Did you screen classify before you ran the cons on your miller table and, if so, what size screen did this pass? The gold appears to have some shape/bulk compared to the gold I recover on Oregon ocean beaches and all of that is minus 100 mesh and most is probably less than 120 to 150 mesh (I don't have those screens so just guessing since most of the gold is much smaller than a random few larger pieces that passed the 100 mesh screen).

Everything was classified through window screen before the fluid bed, and I've just went with that. I've got some smaller stainless screen that's a rough guess about #45, but some of that gold would get stuck in that for sure. It's a lot chunkier than on Lake Michigan. Some of that stuff needs 20X to barely see. That's what 200 miles of extra grinding can do. Now that the big stuff is out, I'll classify with the screen and run again. Have to find that big ruby red garnet I saw.

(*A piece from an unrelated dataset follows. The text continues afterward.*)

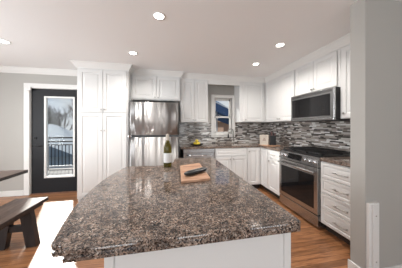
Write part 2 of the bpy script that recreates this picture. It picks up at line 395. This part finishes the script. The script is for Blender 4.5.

Add about 8X of gold and 2 more platinium flakes to the picture. And that's the haul for 24 six gallon buckets. While there's gold in that black sand, it's not in the amounts I saw last summer. It either washed down into the cobble or went to sea. I'll have to hunt down one of those big slicks and see what's in one of those.
 

Thanks Mike!!
 

And as been both Mike's and my own experience, if you go, take extra pans and vials for teaching!